‘The Family Law’: Benjamin Law

The Family Law book cover

Source: Black Inc Books

Viewers of the SBS TV series The Family Law will be familiar with the garish humour that suffuses Benjamin Law’s recollections of his life. That same humour graces the pages of his 2010 debut family memoir of the same name that provided the source material for the series. Both heartwarming and heartbreaking, Law’s memoir is an assured reflection on what it meant to grow up as the gay son of an Asian immigrant family in Australia during the 80s and 90s.

 

Law recalls, with hilarious asides, some of his most formative childhood experiences that would resonate with many Asians who grew up as second-generation Australians. Chinese-Australians can relate to the horrors of learning Chinese at Saturday school, or the generational gap between conservative parents raised in a different time and place and their progressive children assimilating to a new era.

 

Likewise, the experiences personal to the Law family are written with incisive wit so that every sentence zings with energy. In the first chapter, Law forgoes explanations of many in-jokes from the ‘Family Dictionary’, but instead finds the humour in how outsiders react to these nonsensical jokes, and further finds the warmth in how these records allow his family to bond.   

 

Jenny, Law’s mother, is easily one of the most animated characters in the family dynamic. In many ways, she defies the traditional shackles of subservience usually expected of Asian women with her crass depictions of childbirth and female genitalia. She is unapologetically outspoken, and for that, she leaps off the page.
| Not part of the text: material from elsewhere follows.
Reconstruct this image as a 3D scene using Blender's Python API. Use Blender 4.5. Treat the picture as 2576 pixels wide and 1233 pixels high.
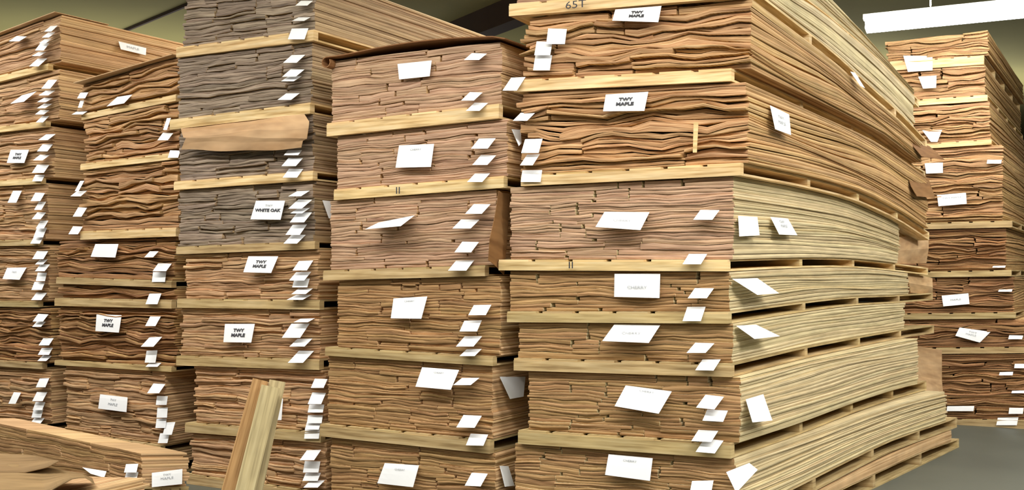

But her life experiences also entail some of the most tragic moments in the memoir: her miscarriage, deep-seated isolation and depression all linger with us long after we’ve finished the book and the jokes have subsided. Hers is the kind of complex characterisation that only a perceptive and deeply loving child could render.

 

Law’s decision to utilise a non-chronological structure for his story is a sound one. While it adds to the vignette-like feel of the memories unfolding, it also creates an addictive quality that keeps the pages turning. The other added benefit is that Jenny’s depression is depicted with a sense of realism. She moves through one chapter as the outlandish matriarch regaling all manner of stories to the next as the deeply lonely, subdued woman experiencing a depressive episode. In the quest to find narrative and logic, depression’s unpredictable nature tends to be forgotten when being portrayed within literature, and Law’s brilliant avoidance of this cliché should be commended.

 

The Family Law is the kind of debut memoir that assures us Benjamin Law is well in command of his craft. With a TV series adaptation, multiple essay publications and notable screenwriting credits, the sky is truly the limit for Law.